Sage Advice: Deciding What Students Learn
What factors should drive the curriculum we teach?
Only one thing matters. The needs of our students.
Bill Burdick
Language arts teacher
Perseus House Charter School
Erie, Pennsylvania
The talents and abilities the future will demand of our students, as determined by ongoing feedback from alumni and the larger community.
Bill Betzen
Computer-applications teacher
Raul Quintanilla Middle School
Dallas, Texas
The requirements of responsible citizenship! Public schools were designed to prepare the future citizens of our country, and the world. It is easy to lose sight of that in the midst of the clamor over standards, funding, and accountability. It is crucial that educators constantly examine the demands of responsible citizenship, and adjust their curricula to meet those demands.
Scott A. Laliberte
Assistant principal
Gilford Elementary School
Gilford, New Hampshire
The factors that drive my curriculum are all data driven: first, the assessment of the skills the students arrive with to my class, then meeting them where they are, with priority given to skills that will be tested in March on the state comprehensive assessment.
Debbie Perry
Math teacher
Stranahan High School
Fort Lauderdale, Florida
The driving force behind curriculum is determining students' needs using the African principle of sankofa, looking behind to clearly envision the future.
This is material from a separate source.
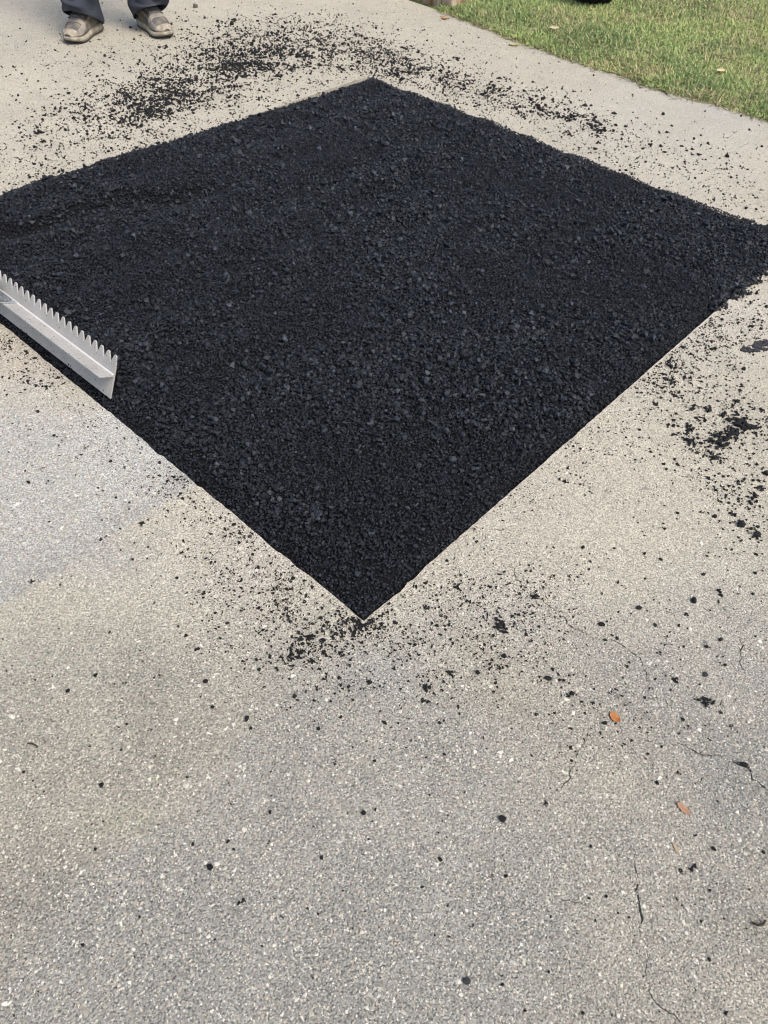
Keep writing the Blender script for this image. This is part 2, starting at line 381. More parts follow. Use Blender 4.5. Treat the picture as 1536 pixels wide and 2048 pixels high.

Advancements in curricular design are spurred on by assessing our changing world. Young people are inheriting one that is smaller and glutted with information. To go beyond simply regurgitating facts is key to empowering youths. By taking those facts and processing them, they can begin asking why, how, and so what? Those are the questions that change passive consumers into critical evaluators.
Beverley Mowatt-Plaskett
Director of math and technology curriculum
Windward School
White Plains, New York
Too many times, we're wrapped up in what makes our lives and jobs easier rather than how we can make the kids love learning -- particularly our subject -- and help them achieve and excel in both school and life. The effect on students should be the number-one gauge when any decision is made regarding schools.
Brian Drumbore
Band director
Mount Pleasant High School
Wilmington, Delaware
We should consider first what is developmentally appropriate for each grade level, then what ways are developmentally appropriate to teach that developmentally appropriate curriculum. Too many "developmentally appropriate's" in this short response? Not nearly enough!
Linda Mackenzie
Full-day kindergarten teacher
Blakely Elementary School
Bainbridge Island, Washington
The prime factor to be considered is the relevance of the material to the lives of our learners. Unless there is a way learners can recognize an actual connection between the material and their real life, they will have no interest in the material. Once something is relevant, then we need to attend to the comprehensibility for all. Of course, we need to tie this material to the accountability measures, but learning simply for the sake of learning is always valuable.
Susan Just
Teacher
San Antonio, Texas
Social behavior and geological issues should be at the forefront of student learning. Children should be taught to question information and validate "facts" posed to them via their textbooks, the Internet, the news media, and the advertising community. Also, our children should acquire the ability to identify systems and how they behave -- cause-and-effect relationships. Proficiency in this skill will enable our children to excel in sciences of all types.


My classroom is also data
Submitted by karen Squires-Sanders (not verified) on November 26, 2007 - 19:52.
My classroom is also data driven. It reminds me of th "vomit it up" method I was warned agaisnt when I began teaching. The information is cramed in and thrown up on an assessment. There is pressure to complete certain lessons by certain dates. I do my best to make time in my lesons to build connections to help ensure true learning and understanding.